Le scarse conoscenze geografiche dipendono da vari fattori ma senz’altro la principale responsabilità di questa situazione va attribuita a un insegnamento della geografia non adeguato. La riforma Gelmini ha prodotto più di un decennio di danni: si deve cambiare modello il più prima possibile.
Le lamentele sulla diffusa ignoranza geografica trovano sempre spazio sui media; sono, però, più rivolte agli aspetti nozionistici e al fatto che non si sappia localizzare una grande città o si confonda uno Stato con un altro.
Fanno scalpore i grossolani errori commessi da alcuni politici secondo i quali, solo per fare qualche esempio, l’Emilia-Romagna confina con il Trentino, Novi Ligure si trova in Liguria o Dublino nel Regno Unito, il Venezuela si scambia con il Cile e la Libia con il Libano.

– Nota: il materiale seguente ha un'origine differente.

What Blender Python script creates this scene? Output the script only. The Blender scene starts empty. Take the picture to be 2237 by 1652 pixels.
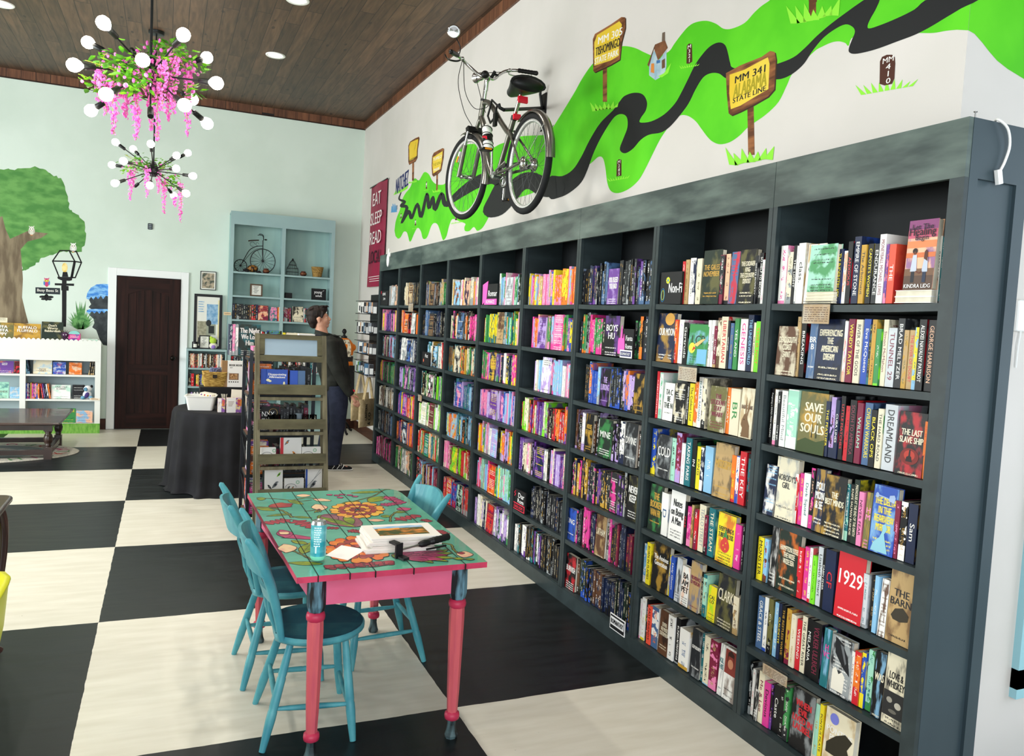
import bpy, bmesh, math, random
from mathutils import Vector, Matrix
from math import sin, cos, pi, radians as rad
rnd = random.Random(7)
S = bpy.context.scene
COL = S.collection
# ---------------------------------------------------------------- camera
CAMP = (0.2987, -4.5997, 1.6813)
_pi, _ya, _ro = rad(-3.8634), rad(23.505), rad(3.0142)
FW = Vector((sin(_ya)*cos(_pi), cos(_ya)*cos(_pi), sin(_pi)))
_r = Vector((cos(_ya), -sin(_ya), 0)); _u = _r.cross(FW)
RT = _r*cos(_ro)+_u*sin(_ro); UP = -_r*sin(_ro)+_u*cos(_ro)
FPX = 1741.68
cd = bpy.data.cameras.new('camera'); cam = bpy.data.objects.new('camera', cd); COL.objects.link(cam)
m = Matrix((RT, UP, -FW)).transposed().to_4x4(); m.translation = Vector(CAMP)
cam.matrix_world = m
cd.sensor_fit = 'HORIZONTAL'; cd.sensor_width = 36; cd.lens = 36*FPX/2237; cd.clip_start = .05
S.camera = cam
def at(ax, v, x, y):
    """the point of the plane axis=v that a measured photo position belongs to"""
    d = FW*FPX + RT*(x-1118.5) + UP*(826-y)
    t = (v-CAMP[ax])/d[ax]
    return Vector(CAMP)+d*t
# ---------------------------------------------------------------- world, lights, exposure
W = bpy.data.worlds.new('daylight'); S.world = W; W.use_nodes = True
W.node_tree.nodes['Background'].inputs[0].default_value = (.80, .90, 1, 1)
W.node_tree.nodes['Background'].inputs[1].default_value = 1.6
def area(name, loc, rot, sx, sy, power, col):
    l = bpy.data.lights.new(name, 'AREA'); l.shape = 'RECTANGLE'; l.size = sx; l.size_y = sy; l.energy = power; l.color = col
    o = bpy.data.objects.new(name, l); COL.objects.link(o); o.location = loc; o.rotation_euler = rot
    return o
area('front_window_daylight', (-.6, -6.6, 2.0), (rad(90), 0, 0), 5.6, 3.2, 155, (.95, .98, 1))
area('left_fill_light', (-5.3, 2.2, 2.0), (rad(90), 0, rad(-90)), 4.8, 2.6, 350, (.95, 1, .97))  # added fill from the unseen left side, placed to brighten the back
area('right_window_daylight', (5.3, -4.4, 1.9), (rad(90), 0, rad(90)), 2.6, 2.6, 26, (.75, .88, 1))
def downlight(x, y):
    l = bpy.data.lights.new('recessed_and_fill_lamp', 'SPOT'); l.energy = 64; l.spot_size = rad(125); l.spot_blend = .8; l.shadow_soft_size = .07; l.color = (1, .95, .86)
    o = bpy.data.objects.new('recessed_and_fill_lamp', l); COL.objects.link(o); o.location = (x, y, 4.36)
for x_ in (-3.55, -1.16, 1.27):  # a few match ceiling fixtures; the other spots are added for floor brightness
    for y_ in (6.1, 4.35, 2.65, .9, -.9, -2.7):
        if (x_, y_) not in ((-1.16, 6.1), (1.27, 6.1)): downlight(x_, y_)
S.view_settings.view_transform = 'Standard'; S.view_settings.look = 'None'
S.view_settings.gamma = 1; S.view_settings.use_curve_mapping = False
S.view_settings.exposure = 0.35
S.cycles.max_bounces = 6; S.cycles.diffuse_bounces = 4; S.cycles.use_denoising = True
# ---------------------------------------------------------------- measures (metres)
XF, XB, XW, YW = 2.546, 2.846, 2.8935, 7.225     # bookcase front, its back, right wall, back wall
YC = -2.54                                        # outside corner of the right wall
TW, TD = 1.4783, 1.4372                           # floor squares
# ---------------------------------------------------------------- materials
def lin(c):
    if isinstance(c, str):
        c = c.lstrip('#'); c = [int(c[i:i+2], 16)/255 for i in (0, 2, 4)]
    return tuple(x/12.92 if x <= .04045 else ((x+.055)/1.055)**2.4 for x in c)
_M = {}
def mat(name, c='#888888', rough=.6, metal=0, c2=None, scale=8, stretch=(1, 1, 1), bump=0, emit=0, trans=0, spec=None, lo=.4, hi=.6, coat=0, detail=4):
    if name in _M: return _M[name]
    m = bpy.data.materials.new(name); m.use_nodes = True; _M[name] = m
    N = m.node_tree.nodes; L = m.node_tree.links; b = N['Principled BSDF']
    b.inputs['Base Color'].default_value = (*lin(c), 1); b.inputs['Roughness'].default_value = rough
    b.inputs['Metallic'].default_value = metal
    if coat: b.inputs['Coat Weight'].default_value = coat
    b.inputs['Specular IOR Level'].default_value = .5 if metal or trans or coat else .28 if spec is None else spec
    if trans: b.inputs['Transmission Weight'].default_value = trans; b.inputs['IOR'].default_value = 1.3
    if emit: b.inputs['Emission Color'].default_value = (*lin(c), 1); b.inputs['Emission Strength'].default_value = emit
    if c2 or bump:
        tc = N.new('ShaderNodeTexCoord'); mp = N.new('ShaderNodeMapping'); L.new(tc.outputs['Object'], mp.inputs[0]); mp.inputs['Scale'].default_value = stretch
        nz = N.new('ShaderNodeTexNoise'); nz.inputs['Scale'].default_value = scale; nz.inputs['Detail'].default_value = detail; L.new(mp.outputs[0], nz.inputs[0])
        if c2:
            rp = N.new('ShaderNodeValToRGB'); L.new(nz.outputs[0], rp.inputs[0])
            rp.color_ramp.elements[0].position = lo; rp.color_ramp.elements[0].color = (*lin(c), 1)
            rp.color_ramp.elements[1].position = hi; rp.color_ramp.elements[1].color = (*lin(c2), 1)
            L.new(rp.outputs[0], b.inputs['Base Color'])
        if bump:
            bp = N.new('ShaderNodeBump'); bp.inputs['Strength'].default_value = bump; bp.inputs['Distance'].default_value = .01
            L.new(nz.outputs[0], bp.inputs['Height']); L.new(bp.outputs[0], b.inputs['Normal'])
    return m
# ---------------------------------------------------------------- mesh builder
_TX = {}
def text_geo(s, font_off=.012, res=2):
    font_off = 0
    k = (s, font_off)
    if k in _TX: return _TX[k]
    cu = bpy.data.curves.new('t', 'FONT'); cu.body = s; cu.resolution_u = res; cu.offset = font_off; cu.align_x = 'CENTER'; cu.space_line = .85
    ob = bpy.data.objects.new('t', cu); me = bpy.data.meshes.new_from_object(ob)
    vs = [tuple(v.co) for v in me.vertices]; fs = [tuple(p.vertices) for p in me.polygons]
    bpy.data.objects.remove(ob); bpy.data.meshes.remove(me); bpy.data.curves.remove(cu)
    if not vs: vs = [(0, 0, 0)]
    x0 = min(v[0] for v in vs); x1 = max(v[0] for v in vs); y0 = min(v[1] for v in vs); y1 = max(v[1] for v in vs)
    _TX[k] = ([((v[0]-(x0+x1)/2), (v[1]-(y0+y1)/2)) for v in vs], fs, max(x1-x0, .01), max(y1-y0, .01))
    return _TX[k]
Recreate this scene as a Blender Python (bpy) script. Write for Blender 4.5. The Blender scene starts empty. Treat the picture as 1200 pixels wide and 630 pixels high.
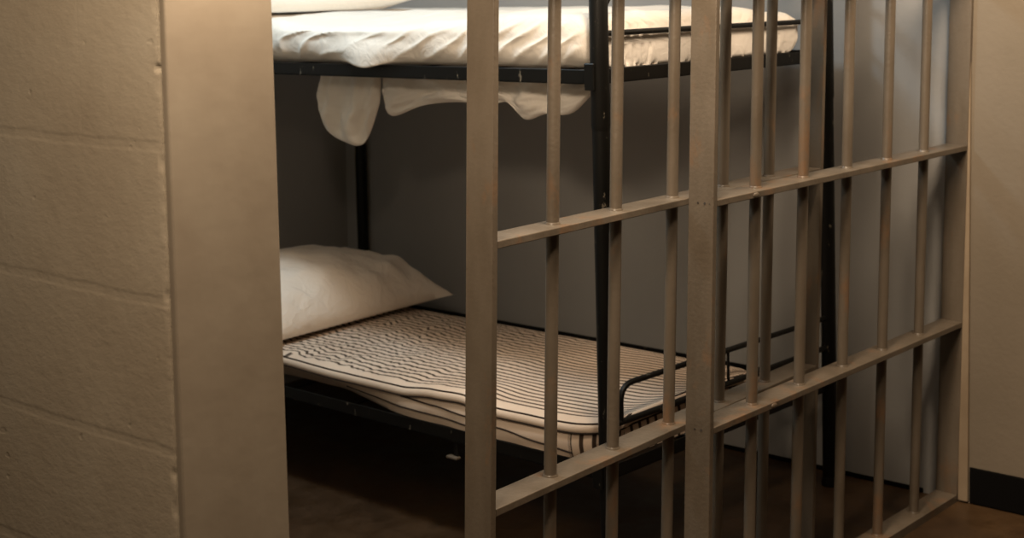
import bpy, bmesh, math, random
from mathutils import Vector, Matrix, noise
random.seed(4)
scn = bpy.context.scene
COL = scn.collection
R = math.radians

# ------------------------------------------------------------------ measures
S = 0.19843          # spacing of the door bars
SF = 0.19843*0.96926  # spacing of the fixed panel bars
RW = 0.05884         # width of the flat bar
RT = 0.01368         # thickness of the flat bar
GAP = 0.05642        # door plane behind the panel plane
LEAN = 0.57736       # grille and right wall lean (deg)
WALLX = 1.16673
BACKY = 2.25845
CEIL = 2.62
PANEL_ROT = (R(1.37216), R(0.71339-0.13602), R(-1.10367))
DOOR_ROT = (R(1.37216), R(0.71339+0.13602), R(1.64628))
DOORX = -0.59450
BED_LOC = (0.14604, 0.34358, 0.0)
BED_ROT = (R(-0.67180), R(0.43293), R(-2.69929))
WL, WR = -1.26379, -1.08376     # the two faces of the block wall

# ------------------------------------------------------------------ materials
def lin(c):
    return tuple(((v/12.92) if v <= 0.04045 else ((v+0.055)/1.055)**2.4) for v in c)
def rgb(r, g, b):
    return lin((r/255, g/255, b/255)) + (1.0,)

class Mat:
    def __init__(self, name, base, rough=0.6, spec=0.5, metal=0.0):
        self.m = bpy.data.materials.new(name); self.m.use_nodes = True
        self.nt = self.m.node_tree; self.n = self.nt.nodes; self.l = self.nt.links
        self.b = self.n['Principled BSDF']
        self.b.inputs['Base Color'].default_value = base
        self.b.inputs['Roughness'].default_value = rough
        self.b.inputs['Metallic'].default_value = metal
        self.b.inputs['Specular IOR Level'].default_value = spec
        self.tc = self.n.new('ShaderNodeTexCoord')
        self.bump_in = None
    def map(self, scale=(1, 1, 1), src='Object', loc=(0, 0, 0)):
        mp = self.n.new('ShaderNodeMapping'); mp.inputs['Scale'].default_value = scale
        mp.inputs['Location'].default_value = loc
        self.l.new(self.tc.outputs[src], mp.inputs[0]); return mp.outputs[0]
    def noise(self, scale, detail=4, rough=0.55, vec=None, dist=0.0):
        t = self.n.new('ShaderNodeTexNoise'); t.inputs['Scale'].default_value = scale
        t.inputs['Detail'].default_value = detail; t.inputs['Roughness'].default_value = rough
        t.inputs['Distortion'].default_value = dist
        self.l.new(vec if vec else self.map(), t.inputs['Vector']); return t.outputs['Fac']
    def ramp(self, fac, stops):
        r = self.n.new('ShaderNodeValToRGB'); e = r.color_ramp.elements
        while len(e) < len(stops): e.new(0.5)
        for el, (p, c) in zip(e, stops): el.position = p; el.color = c
        self.l.new(fac, r.inputs[0]); return r.outputs[0]
    def math(self, op, a, b=None, c=None):
        m = self.n.new('ShaderNodeMath'); m.operation = op
        for i, v in enumerate((a, b, c)):
            if v is None: continue
            if isinstance(v, (int, float)): m.inputs[i].default_value = v
            else: self.l.new(v, m.inputs[i])
        return m.outputs[0]
    def mix(self, fac, a, b, mode='MIX'):
        m = self.n.new('ShaderNodeMix'); m.data_type = 'RGBA'; m.blend_type = mode
        for i, v in ((0, fac), (6, a), (7, b)):
            if isinstance(v, (int, float, tuple)): m.inputs[i].default_value = v
            else: self.l.new(v, m.inputs[i])
        return m.outputs[2]
    def color(self, out): self.l.new(out, self.b.inputs['Base Color'])
    def rough(self, out): self.l.new(out, self.b.inputs['Roughness'])
    def bump(self, h, strength=0.3, dist=0.01):
        bp = self.n.new('ShaderNodeBump'); bp.inputs['Strength'].default_value = strength
        bp.inputs['Distance'].default_value = dist
        self.l.new(h, bp.inputs['Height'])
        if self.bump_in: self.l.new(self.bump_in, bp.inputs['Normal'])
        self.bump_in = bp.outputs[0]; self.l.new(self.bump_in, self.b.inputs['Normal'])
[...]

Sicuramente la scarsissima conoscenza del nostro paese, come del resto del mondo – l’Africa, nell’articolazione degli stati che la compongono, è un continente del tutto ignoto ai più – rappresenta una lacuna molto grave; tuttavia non è meno grave quell’analfabetismo spaziale che impedisce di avere un minimo di dimestichezza con i saperi geografici, posti di fronte ai cambiamenti in atto come strumento necessario per comprendere meglio i grandi problemi mondiali (i problemi ambientali, socioeconomici, culturali e geopolitici) legati alla globalizzazione.
I danni della riforma
Le scarse conoscenze geografiche dipendono da vari fattori – e la comunità dei geografi non è priva di colpe – ma senz’altro la principale responsabilità di questa situazione va attribuita a un insegnamento della geografia non adeguato, dato spesso da docenti che a loro volta non hanno ricevuto una solida formazione in questa fondamentale, ma trascurata disciplina. Non da oggi è così. Quante volte possiamo trovare giornalisti che confessano di essere digiuni di geografia, di averla studiata male a scuola.
La presenza non proprio esaltante della geografia nel primo ciclo si trasforma in una carenza pesante nella secondaria di secondo grado, a causa soprattutto della riforma del ministro Mariastella Gelmini, avviata con l’anno scolastico 2010-2011. Ma è il ridimensionamento subìto nei licei, dove la geografia già era marginale, a essere preoccupante.
Mantiene la sua presenza nel primo biennio, ma con un carico orario ridotto: da quattro (due per la storia e due per la geografia) a tre ore, da suddividersi senza precisazioni fra le due discipline. E non si registra alcun recupero nel successivo triennio, dove la geografia rimane, come in precedenza, del tutto assente.
Inoltre, l’abbinamento istituzionalizzato nei licei tra storia e geografia – la cosiddetta geostoria – avrebbe potuto comportare un impulso a un più proficuo percorso tra le due discipline, che rappresentano sistemi efficaci di assetto delle conoscenze, per ordinare e dare valore alle informazioni che ci giungono dall’esperienza e dai sistemi mediatici.
Per conseguire i risultati migliori la riforma avrebbe dovuto cercare in qualche modo una continuità didattica nel triennio conclusivo, dove le ore di geografia avrebbero potuto svolgere un importante ruolo di formazione culturale, approfondendo in particolare gli aspetti economici e politici la cui conoscenza è oggi strategica per affrontare le sfide della globalizzazione. Purtroppo non è andata così.
O mutamenti peggiorativi dovuti alla riforma hanno provocato danni per così dire indiretti. Nonostante nei documenti ministeriali non ci sia alcun riscontro, neppure a favore di un curricolo storico-geografico condiviso, nella pratica – e principalmente nei libri di testo – il binomio storia e geografia si è alterato in geostoria: una denominazione che sta a indicare le situazioni nelle quali l’evoluzione storica risulta essenziale per spiegare un processo di trasformazione territoriale, ma che in realtà si traduce in una miscela non amalgamata tra una storia con qualche riferimento all’ambiente e una scarsissima geografia con sintesi storiche regionali.
Senza un progetto di didattica integrata, le due discipline si trovano attualmente limitate rispetto alle potenzialità che potrebbero esprimere nel processo di formazione dei cittadini (educazione al confronto e alla comprensione della complessità e dell’interdipendenza dei fenomeni), partendo dai problemi del mondo esaminati da differenti punti di vista, con diversità metodologiche e di ricerca. Un’occasione che da dodici anni se non di più continuiamo a perdere.